Indeed, perhaps more so than any other topic in the last 50 years, income inequality has become the issue most akin to Vietnam for the Democratic electorate. Clinton’s efforts to move left and accommodate these sentiments have been ham-handed, as in her comment last fall at a Boston rally. “Don’t let anybody tell you that, you know, it's corporations and businesses that create jobs,” she told the crowd, trying to tap into the populist-left energy. Other gestures are simply tone-deaf, especially for a candidate trying to rebrand herself as a progressive. When she recently decided to go to the Hamptons again this summer for three weeks, she set herself up for endless barbs by late-night TV hosts and her political opponents.

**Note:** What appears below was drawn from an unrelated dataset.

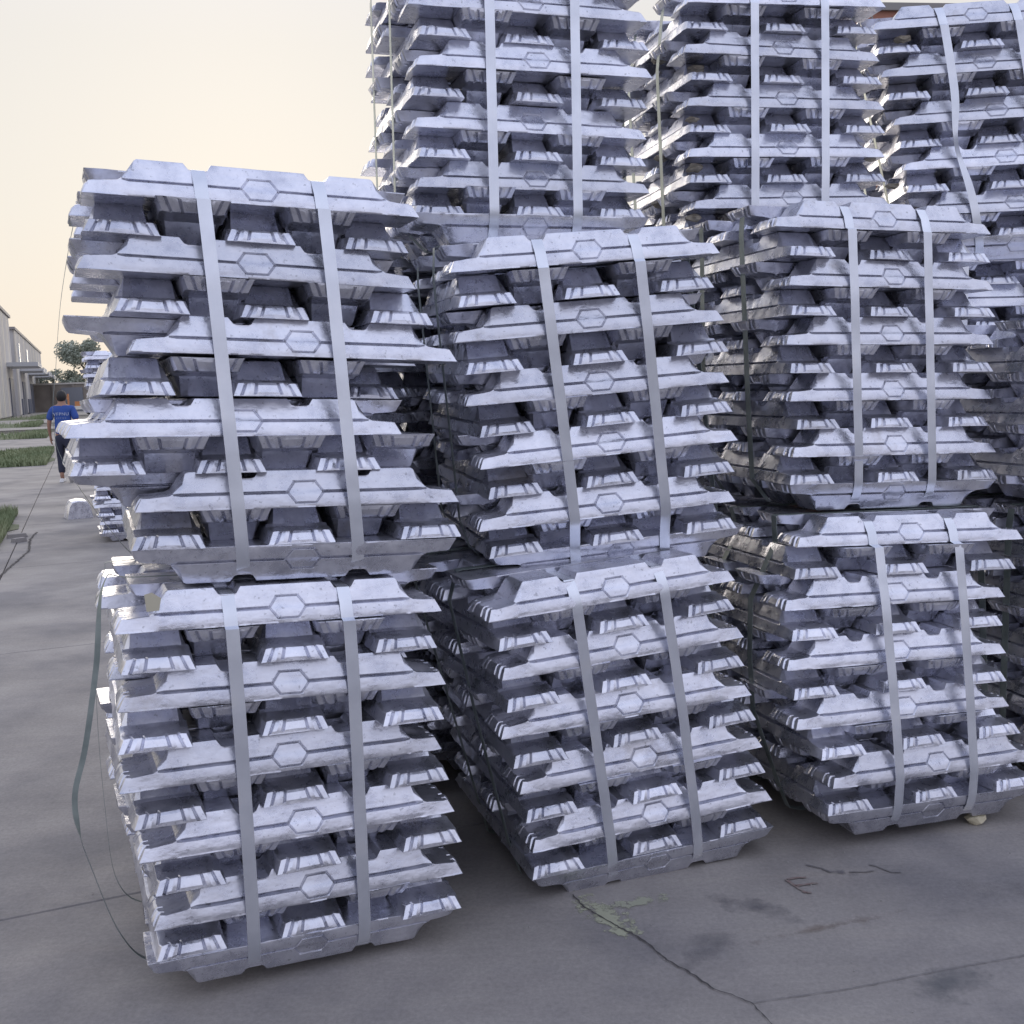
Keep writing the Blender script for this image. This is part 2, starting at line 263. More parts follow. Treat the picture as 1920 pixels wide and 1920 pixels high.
# ------------------------------------------------------------------ the ingot
T = .08508; LH = .375
def lerp(a, b, t): return a + (b - a) * t
def ingot_mesh(name, level, seed):
    rr = random.Random(seed)
    ph = [rr.uniform(0, 6.28) for _ in range(12)]
    def wob(x, y, z): return .0012 * (math.sin(31 * x + ph[0] + 9 * z) + math.sin(67 * x + 20 * y + ph[1]) * .7 + math.sin(113 * x + ph[2]) * .4)
    if level == 2: rows = [0, .003, .0055, .0085, .011, .0135, .024, .0315, .035, .0385, .048, .0565, .059, .0615, .072, T - .003, T]
    elif level == 1: rows = [0, .003, .0315, .035, .0385, T - .003, T]
    else: rows = [0, .034, .038, T]
    ZP = .035
    if level: fr = [.33, .385, .44, .58, .72, .775, .83]; across = [-f for f in reversed(fr)] + [0] + fr
    else: across = [0]
    def hexhalf(z):
        zz = min(max(z, .011), .059); return lerp(.042, .024, abs(zz - ZP) / .024)
    # columns on the positive half: (x_base, x_top, kind, notch)
    half = [(0, 0, 'c', 0)]
    if level == 2: half += [('h', -.0036, 'c', 0), ('h', 0, 'c', 0), ('h', .0036, 'c', 0)]
    if level: half += [(.085, .085, 'c', 0), (.104, .104, 'c', 0), (.113, .113, 'c', .014), (.120, .120, 'c', .0165), (.147, .147, 'c', .0165), (.154, .154, 'c', .014), (.164, .164, 'c', 0)]
    if level == 2: half += [(.19, .19, 'c', 0), (.22, .22, 'c', 0), (.245, .245, 'c', 0)]
    half += [(.283, .261, 'c', 0), (.288, .265, 'c', .003), (.294, .294, 'e', 0)]
    if level: half += [(.303, .303, 'e', 0), (.325, .325, 'e', 0), (.350, .350, 'e', 0)]
    half += [(LH, .361, 'e', 0)]
    cols = [(-1, c) for c in reversed(half[1:])] + [(1, c) for c in half]
    V = []; F = []; loops = []
    nR = len(rows)
    jit = {}
    for ci, (sg, c) in enumerate(cols):
        kind = c[2]; lp = []; endcol = ci in (0, len(cols) - 1); nearend = kind == 'e' and c[0] > .34
        xe = c[1] if isinstance(c[0], float) or isinstance(c[0], int) else 0
        ze = ZP - .001 - (max(xe, .297) - .297) * .09 + (.004 if xe < .3 else 0) + rr.uniform(-.0008, .0008)
        flash = [rr.uniform(-.0022, .0026), rr.uniform(-.0022, .0026)]
        def point(side, z):        # side -1/+1
            f = z / T
            if kind == 'e':
                lo_ = min(z / ZP, 1); hi_ = max(0, (z - ZP) / (T - ZP)); near = xe > .34
                zz = lo_ * ze * (1 if not hi_ else 1) + (.0012 * min(hi_ * 4, 1)); y = lerp(.080, .0715, lo_) - hi_ * (.0035 if near else .017)
                if xe > .355: y -= .006 * (.35 + .65 * lo_)
                x = lerp(c[0], c[1], lo_)
                if z < .002: y += flash[side > 0]
                return Vector((x * sg, y * side, zz))
            if c[0] == 'h': x = hexhalf(z) + c[1]; centre = c[1] == 0
            else: x = lerp(c[0], c[1], f); centre = False
            hh = hexhalf(z); inhex = level == 2 and abs(x) < hh - .001 and .010 < z < .060
            if z <= .033: y = lerp(.080, .0720, z / .033) + .0016 * math.sin(math.pi * z / .033)
            else: y = lerp(.0685, .0485, (z - .033) / (T - .033))
            deep = 0
            if level == 2:
                if inhex and z > .033: y += .0006
                if inhex and abs(z - ZP) < .001: y = .0700
                if not inhex and not centre and abs(z - ZP) < .001: y = .0585
                if centre and .0105 < z < .0595: deep = .0045
                if abs(x) <= hh + .0005 and (abs(z - .011) < 1e-4 or abs(z - .059) < 1e-4): deep = .0045
            elif abs(z - ZP) < .001: y = .0585
            y -= deep
            zz = z
            if z > T - .0035 and z < T - .001: y += .0008
            if c[3]: 
                lim = T - c[3]
                if zz > lim:
                    y = lerp(.0685, .0485, (lim - .033) / (T - .033)); zz = lim + (zz - T) * .2 if lim < T - .004 else lim + (zz - T) * .0
            if z < .002: y += flash[side > 0]
            y += wob(x * sg, y, z) * .8
            return Vector((x * sg, y * side, zz))
        for z in rows: lp.append(point(-1, z))
        top_l = lp[-1].copy(); top_r = point(1, rows[-1])
        for a in across:
            p = top_l.lerp(top_r, (a + 1) / 2)
            if nearend and level:
                for gcen in (.385, .775):
                    if abs(abs(a) - gcen) < .005:
                        p.z -= .0045 if endcol else .0006
                        if endcol: p.x -= sg * .007
                if endcol and abs(abs(a) - .58) < .01: p.x += sg * .003; p.z += .001
                if endcol and abs(a) < .1: p.x += sg * .0015
                if endcol and .8 < abs(a): p.x -= sg * .004
            p.z += wob(p.x, p.y * 3, p.z) * .5
            lp.append(p)
        for z in reversed(rows): lp.append(point(1, z))
        loops.append((len(V), len(lp))); V += lp
    for (a, n), (b, _) in zip(loops[:-1], loops[1:]):
        for i in range(n - 1): F.append((a + i, a + i + 1, b + i + 1, b + i))
        F.append((a + n - 1, a, b, b + n - 1))
    # end caps
    for e, (a, n) in ((0, loops[0]), (1, loops[-1])):
        sg = -1 if e == 0 else 1
        if level == 0:
            F.append(tuple(a + i for i in (range(n) if e == 0 else reversed(range(n)))));
            continue
        tl = a + nR - 1; m = len(across)
        tops = list(range(tl, tl + m + 2))
        bl = V[a]; br = V[a + n - 1]; bots = [a]
        base = len(V)
        ff = [-1] + across + [1]
        for k, q in enumerate(ff[1:-1]):
            p = bl.lerp(br, (q + 1) / 2)
            aq = abs(q)
            for gcen in (.385, .775):
                if abs(aq - gcen) < .005: p.x -= sg * .0075
            if abs(aq - .58) < .01: p.x += sg * .002
            p.z += .004 * math.exp(-(q / .62) ** 4) + rr.uniform(-.0006, .0012); p.x += sg * rr.uniform(-.001, .0012)
            V.append(p); bots.append(base + k)
        bots.append(a + n - 1)
        fl = []
        first = len(fl); fl.append(None)
        mids = []
        for t_, out_ in ((.80, .0030), (.20, .0024)):
            row = []
            for k in range(1, m + 1):
                p = V[bots[k]].lerp(V[tops[k]], t_); p.x += sg * out_; row.append(len(V)); V.append(p)
            mids.append(row)
        for k in range(1, m):
            cols_ = [(tops[k], tops[k + 1])] + [(r_[k - 1], r_[k]) for r_ in mids] + [(bots[k], bots[k + 1])]
            for (a1, b1), (a2, b2) in zip(cols_[:-1], cols_[1:]): fl.append((a2, a1, b1, b2))
        fl[first] = tuple([a + i for i in range(nR)] + [tops[1], mids[0][0], mids[1][0], bots[1]])
        fl.append(tuple([bots[m], mids[1][-1], mids[0][-1], tops[m]] + [a + nR + m + i for i in range(nR)]))
        F += fl if e == 0 else [tuple(reversed(q)) for q in fl]
        # bottom lip polygon
        q = tuple(bots); F.append(q if e == 1 else tuple(reversed(q)))
    me = bpy.data.meshes.new(name); me.from_pydata([tuple(v) for v in V], [], F); me.validate(); me.update()
    bm = bmesh.new(); bm.from_mesh(me); bmesh.ops.recalc_face_normals(bm, faces=bm.faces); bm.to_mesh(me); bm.free()
    me.polygons.foreach_set('use_smooth', [True] * len(me.polygons)); me.set_sharp_from_angle(angle=R(22))
    me.materials.append(ALU); return me
HI = [ingot_mesh('ingot', 2, 10 + i) for i in range(5)]
MID = [ingot_mesh('ingot', 1, 30 + i) for i in range(6)]
LOW = [ingot_mesh('ingot', 0, 50 + i) for i in range(2)]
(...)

And there’s another reason to take Sanders seriously. If Hillary loses the first two states next year—and she could—the landscape will change, just as it did for Lyndon Johnson in 1968, when he effectively "lost" the New Hampshire primary by winning just 49-42 over Senator Eugene McCarthy. That led to LBJ’s withdrawal from the race and the subsequent entry of Senator Bobby Kennedy of New York. RFK had been waiting on the sidelines until then, uncertain about whether he should get in.

Who’s the Bobby Kennedy in this race? Elizabeth Warren.

If Sanders can manage to raise $15 million online in small grassroots donations in just two months, as he has, imagine what Warren—whose stature is far higher—would be able to generate, merely by declaring an interest. So far, Warren has demurred. But in the same way that Obama said he wouldn’t run and Kennedy said he wouldn’t, circumstances and changing poll numbers affect political decisions, and could yet bring the Massachusetts senator into the race.

My polling firm has collected data showing that Warren is competitive in both Iowa, where Hillary sits at close to 50%, and in New Hampshire, where she’s clinging now to a single-digit lead.  Don’t be surprised if, in both states, 2016 looks a lot like the late 1960s.

In short: Hillary Clinton’s candidacy faces a far greater threat—from within her own party—than the media and pundits have been yet willing to recognize.